Wednesday, January 10, 2018

DEEP BREATH | RE-FOCUS

"when you are struggling in your writing (art).
it usually means you are hearing one thing. but writing (creating) another."
-- honest | risk

I stumbled across this gem on this instagram account and it struck me to my core. As part of my healing process from growing up with years of abuse, I have been slowly shedding my skins as if I had been encased in a cocoon (living in survival mode ages 0-18, I pretty much had been). I have been finding joy in things I never thought I would enjoy. I have been learning about who I am for the first time in my life, because I have been able to explore/create/admire/breathe for the first time in my life, freely. It has been so healing to find success in writing a personal blog, designing an Instagram account, modeling, and of course, continuing my art business

This past year, I have felt as if I've been running into a brick wall whenever I've tried to write and create. I haven't had a problem fulfilling custom orders for artwork, or scheduled posts for collaborators that I adore... but when it came to creating for me? Nothing. Blank, vast, emptiness. This has been such an odd feeling, especially coming from a background of writing lengthy blog posts and legal papers and interviewing with countless news stations--even traveling across the U.S. to work with some of them, including the Dr. Phil show. I built my voice as I shared my story countless times over the course of about two years. My vision and direction was clear as day. Then...
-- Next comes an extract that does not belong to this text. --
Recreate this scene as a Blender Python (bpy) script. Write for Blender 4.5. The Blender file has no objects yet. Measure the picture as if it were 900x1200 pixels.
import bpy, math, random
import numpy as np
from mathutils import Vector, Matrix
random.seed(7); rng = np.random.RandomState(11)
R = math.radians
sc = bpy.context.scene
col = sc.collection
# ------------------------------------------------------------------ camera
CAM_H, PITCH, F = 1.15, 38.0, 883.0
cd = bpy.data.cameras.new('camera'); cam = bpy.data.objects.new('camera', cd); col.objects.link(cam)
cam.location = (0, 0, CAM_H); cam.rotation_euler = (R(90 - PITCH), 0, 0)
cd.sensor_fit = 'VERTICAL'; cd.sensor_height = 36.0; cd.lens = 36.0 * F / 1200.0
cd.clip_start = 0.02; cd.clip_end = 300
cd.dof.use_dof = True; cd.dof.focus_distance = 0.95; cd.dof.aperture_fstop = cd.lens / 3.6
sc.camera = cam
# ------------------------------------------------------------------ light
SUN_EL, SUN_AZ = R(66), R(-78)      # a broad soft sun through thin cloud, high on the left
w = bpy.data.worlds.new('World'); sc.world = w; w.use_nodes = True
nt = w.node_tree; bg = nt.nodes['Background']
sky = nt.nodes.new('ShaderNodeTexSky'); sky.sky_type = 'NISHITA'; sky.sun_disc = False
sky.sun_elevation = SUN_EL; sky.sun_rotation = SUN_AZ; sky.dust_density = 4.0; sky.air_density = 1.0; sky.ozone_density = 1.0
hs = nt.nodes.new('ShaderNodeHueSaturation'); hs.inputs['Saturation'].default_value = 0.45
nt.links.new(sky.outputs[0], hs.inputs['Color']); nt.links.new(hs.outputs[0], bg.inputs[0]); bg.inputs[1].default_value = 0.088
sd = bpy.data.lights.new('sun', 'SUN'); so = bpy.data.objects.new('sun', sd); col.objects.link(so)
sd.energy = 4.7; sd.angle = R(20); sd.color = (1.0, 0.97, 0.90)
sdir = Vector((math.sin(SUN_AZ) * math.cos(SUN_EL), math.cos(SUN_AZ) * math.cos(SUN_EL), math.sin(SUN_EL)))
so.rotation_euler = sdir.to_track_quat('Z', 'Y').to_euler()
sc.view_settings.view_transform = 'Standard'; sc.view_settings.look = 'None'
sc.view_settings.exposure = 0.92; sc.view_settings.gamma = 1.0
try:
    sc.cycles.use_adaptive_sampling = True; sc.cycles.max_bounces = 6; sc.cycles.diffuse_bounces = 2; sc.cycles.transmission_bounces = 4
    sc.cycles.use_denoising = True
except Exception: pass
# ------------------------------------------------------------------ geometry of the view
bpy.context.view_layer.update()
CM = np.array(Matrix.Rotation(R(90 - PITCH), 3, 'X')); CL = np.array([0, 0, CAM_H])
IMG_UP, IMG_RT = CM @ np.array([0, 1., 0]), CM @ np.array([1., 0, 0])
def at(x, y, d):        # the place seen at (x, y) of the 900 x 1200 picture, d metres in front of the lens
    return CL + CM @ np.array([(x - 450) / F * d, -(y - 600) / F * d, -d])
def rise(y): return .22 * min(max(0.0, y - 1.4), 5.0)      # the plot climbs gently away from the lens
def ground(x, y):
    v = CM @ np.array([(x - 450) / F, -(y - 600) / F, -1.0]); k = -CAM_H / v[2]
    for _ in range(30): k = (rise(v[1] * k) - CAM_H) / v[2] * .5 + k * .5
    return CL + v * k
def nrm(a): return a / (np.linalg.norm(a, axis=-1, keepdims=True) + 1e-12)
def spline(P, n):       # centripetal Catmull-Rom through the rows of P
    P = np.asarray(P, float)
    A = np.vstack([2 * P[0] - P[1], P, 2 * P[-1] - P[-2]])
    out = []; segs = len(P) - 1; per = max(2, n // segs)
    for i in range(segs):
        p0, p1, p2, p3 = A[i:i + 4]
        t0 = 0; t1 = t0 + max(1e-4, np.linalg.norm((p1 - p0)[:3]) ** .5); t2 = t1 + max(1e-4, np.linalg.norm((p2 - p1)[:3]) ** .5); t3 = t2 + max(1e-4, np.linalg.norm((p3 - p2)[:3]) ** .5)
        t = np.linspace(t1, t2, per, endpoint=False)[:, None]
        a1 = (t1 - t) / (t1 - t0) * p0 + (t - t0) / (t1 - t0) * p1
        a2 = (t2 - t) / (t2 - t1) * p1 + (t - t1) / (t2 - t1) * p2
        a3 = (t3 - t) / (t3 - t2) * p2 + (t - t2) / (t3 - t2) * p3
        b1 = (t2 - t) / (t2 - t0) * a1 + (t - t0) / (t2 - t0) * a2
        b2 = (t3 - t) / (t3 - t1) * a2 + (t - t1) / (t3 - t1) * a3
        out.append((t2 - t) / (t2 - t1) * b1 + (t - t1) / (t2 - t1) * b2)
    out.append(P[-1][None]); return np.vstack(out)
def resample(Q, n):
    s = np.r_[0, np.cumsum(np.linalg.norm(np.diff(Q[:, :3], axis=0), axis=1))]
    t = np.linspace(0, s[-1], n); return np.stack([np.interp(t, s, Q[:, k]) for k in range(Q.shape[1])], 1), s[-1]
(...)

Scott and I were surprised with an incredible blessing: the pregnancy of our firstborn. I embraced motherhood on every level, and dove into research about what my baby and body needed from me. One of the first things that I knew I needed to do for our health: weed out any major stressors. That's when I went into hibernation mode and broke down the legal work to the bare minimum. (I wasn't going to give up fighting for my sisters, but I stopped writing and interviewing with news stations.) I went into mama bear-mode and that only became stronger with the arrival of our little baby. Doing this allowed me to focus more on other things--such as my Instagram, where I have shared words, music, photos and brands that inspire me. I have been so grateful for the ability to focus on happy things.
However...

When the focus shifted away from the harder parts of my life, a lack of depth accompanied it, along with a great piece of who I had become: my writing. Something that once came so easily to me has been lagging and difficult to create. I have longed to write more about my healing process and share inspiration and information with all who may use it (this is truly my life dream), and my heart has been yearning to continue on that path. I am full to the brim of gratitude for the paths that I have walked in recent years--and I am by no means discounting anything that I've shared recently on my social media platforms--but I am thankful for this little quote that has reminded me of something very important: 

I am hearing one thing, and writing another.

Prepare to hear more from me as I choose to tune in to the messages that have been sent my way, so that I can receive them, decipher them, and know how to better create the words and art I am meant to create for this world.

And if these words also spoke to YOU: I would recommend to cut anything out of your life that isn't serving your purpose and divine destiny. If you close your eyes, take a deep breath and picture your life heading in the direction you feel it needs to go, those things will become apparent. I wish you luck on your journey!